On Tuesday, the online everything store Amazon.com submitted a new proposal for offices in downtown Seattle, featuring three biomorphic, spherical buildings.
The central element of NBBJ’s proposal for Amazon’s headquarters is a trio of conjoined Catalan-sphere modules, each built with a structural-steel skeleton. According to the proposal, which is the second submission to reach Seattle City Hall, these spheres would range from 80 to 95 feet in height and contain five floors of office space. The rounded, pentagonal facets of the spheres would meet in star-shaped intersections.
Yet as alien as the water molecule–shaped building is, the proposal—a revision from architects NBBJ, who submitted the first version back in May—was far from the weirdest news to come out of Amazon HQ in August. That happened earlier in the month, when it was announced that Amazon CEO Jeff Bezos had purchased The Washington Post from the Graham family.
The same day that the Post announced the $250 million sale, the newspaper also reported on a number of proposals from developers for its new office building. Gensler, HOK, and EE&K a Perkins Eastman Company are among the firms tapped by developers looking to bring on the Post as an anchor tenant. Representatives from several of the firms involved in these bids declined to comment on what the sale means for any plans to move The Washington Post—whose relocation was announced months prior. Most of the development schemes made public would take the region’s paper of record from downtown, where its now-former parent company will retain offices, to a transitional neighborhood.
The contrast between the possibilities is stark. Whereas the proposal submitted to Seattle for Amazon pledges to “stretch the boundaries of architectural innovation,” the building designs for the Post are more restrained—in part by Washington’s building regulations, but also by the diminished size of today’s newsroom. As the Washington City Paper‘s Aaron Wiener reports, a Post staff separated from its parent company might not field more than two floors’ worth of office space.
With any luck, the sale means an opportunity to rethink the newspaper’s office, small though it may be. The dour newsroom is an almost built-in part of newspaper culture today. (Squat office buildings are a similarly regrettable feature of the nation’s capital.) So long as Bezos is rethinking how newspapers work, perhaps he should start from the ground up.

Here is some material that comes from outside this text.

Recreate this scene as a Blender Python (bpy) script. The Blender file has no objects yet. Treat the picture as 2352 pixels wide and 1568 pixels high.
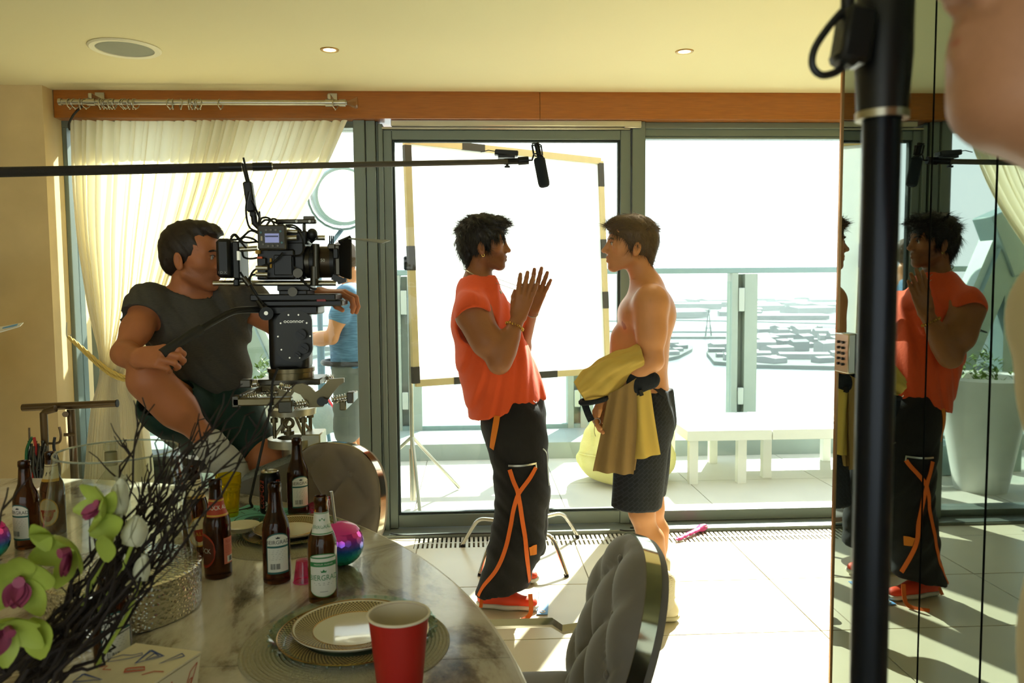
import bpy, bmesh, math, random
import numpy as np
from mathutils import Vector, Matrix
from mathutils.bvhtree import BVHTree
random.seed(7); RNG = np.random.default_rng(7)
S = bpy.context.scene
COL = S.collection
PI = math.pi
# ------------------------------------------------------------------ camera
F_PX, CAM_H = 1829.0, 1.48
PITCH, YAW, ROLL = math.radians(4.03), math.radians(2.8), math.radians(0.45)
_f = Vector((math.sin(YAW)*math.cos(PITCH), math.cos(YAW)*math.cos(PITCH), -math.sin(PITCH)))
_r0 = Vector((math.cos(YAW), -math.sin(YAW), 0)); _u0 = _r0.cross(_f)
_r = _r0*math.cos(ROLL) - _u0*math.sin(ROLL); _u = _r0*math.sin(ROLL) + _u0*math.cos(ROLL)
CAM = Vector((0, 0, CAM_H))
cd = bpy.data.cameras.new('camera'); cam = bpy.data.objects.new('camera', cd); COL.objects.link(cam)
cam.matrix_world = Matrix(((_r.x, _u.x, -_f.x, 0), (_r.y, _u.y, -_f.y, 0), (_r.z, _u.z, -_f.z, CAM_H), (0, 0, 0, 1)))
cd.sensor_width = 36; cd.lens = F_PX/2352*36; cd.clip_start = .02; cd.clip_end = 60000
cd.dof.use_dof = True; cd.dof.focus_distance = 3.3; cd.dof.aperture_fstop = 6.0
S.camera = cam
# ------------------------------------------------------------------ sky, sun, exposure
S.view_settings.view_transform = 'Standard'; S.view_settings.look = 'None'
S.view_settings.gamma = 1; S.view_settings.use_curve_mapping = False
S.view_settings.exposure = 0.18
S.cycles.use_denoising = True
S.cycles.max_bounces = 10; S.cycles.diffuse_bounces = 5; S.cycles.glossy_bounces = 4
S.cycles.use_adaptive_sampling = True; S.cycles.adaptive_threshold = .05; S.cycles.volume_bounces = 0
S.cycles.transparent_max_bounces = 16; S.cycles.transmission_bounces = 6
S.cycles.sample_clamp_indirect = 8
W = bpy.data.worlds.new('sky'); S.world = W; W.use_nodes = True
wn, wl = W.node_tree.nodes, W.node_tree.links; wn.clear()
wo = wn.new('ShaderNodeOutputWorld'); wb = wn.new('ShaderNodeBackground'); wl.new(wb.outputs[0], wo.inputs[0])
wt = wn.new('ShaderNodeTexCoord'); ws = wn.new('ShaderNodeSeparateXYZ'); wl.new(wt.outputs['Generated'], ws.inputs[0])
wr = wn.new('ShaderNodeValToRGB'); wl.new(ws.outputs['Z'], wr.inputs[0])
wr.color_ramp.elements[0].position = 0.0; wr.color_ramp.elements[0].color = (1, 1, .98, 1)
wr.color_ramp.elements[1].position = .7; wr.color_ramp.elements[1].color = (.80, .91, 1, 1)
wl.new(wr.outputs[0], wb.inputs[0]); wb.inputs[1].default_value = 2.3
SUN_AZ, SUN_EL = math.radians(24), math.radians(37)
TO_SUN = Vector((math.sin(SUN_AZ)*math.cos(SUN_EL), math.cos(SUN_AZ)*math.cos(SUN_EL), math.sin(SUN_EL)))
sd = bpy.data.lights.new('sun', 'SUN'); sd.energy = 19; sd.color = (1, .95, .84); sd.angle = math.radians(.7)
so = bpy.data.objects.new('sun', sd); COL.objects.link(so); so.location = (4, 9, 8)
so.rotation_euler = TO_SUN.to_track_quat('Z', 'Y').to_euler()
# ------------------------------------------------------------------ coordinates from the photograph
def ray(u, v): return _f + _r*((u-1176)/F_PX) - _u*((v-784)/F_PX)
def A(u, v, Y): d = ray(u, v); return CAM + d*(Y/d.y)
def AZ(u, v, z): d = ray(u, v); return CAM + d*((z-CAM_H)/d.z)
def AX(u, v, x): d = ray(u, v); return CAM + d*(x/d.x)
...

Amazon’s headquarters certainly shows the way. In fact, the Post‘s smaller office requirements are not necessarily a strike against a better-designed building. The Seattle Timesreports that Amazon’s new headquarters will total 65,000 square feet. One of the smarter office buildings to come online in D.C. in recent years—an office by Cunningham Quill Architects, with a ground-level church by Tod Williams Billie Tsien Architects—boasts more than 170,000 square feet of space. The new Amazon headquarters would fit under D.C.’s height restrictions.
One question is whether the newspaper’s new owner wants a statement building. And to guess at that answer, we’d need to know more about why Bezos bought The Washington Post in the first place.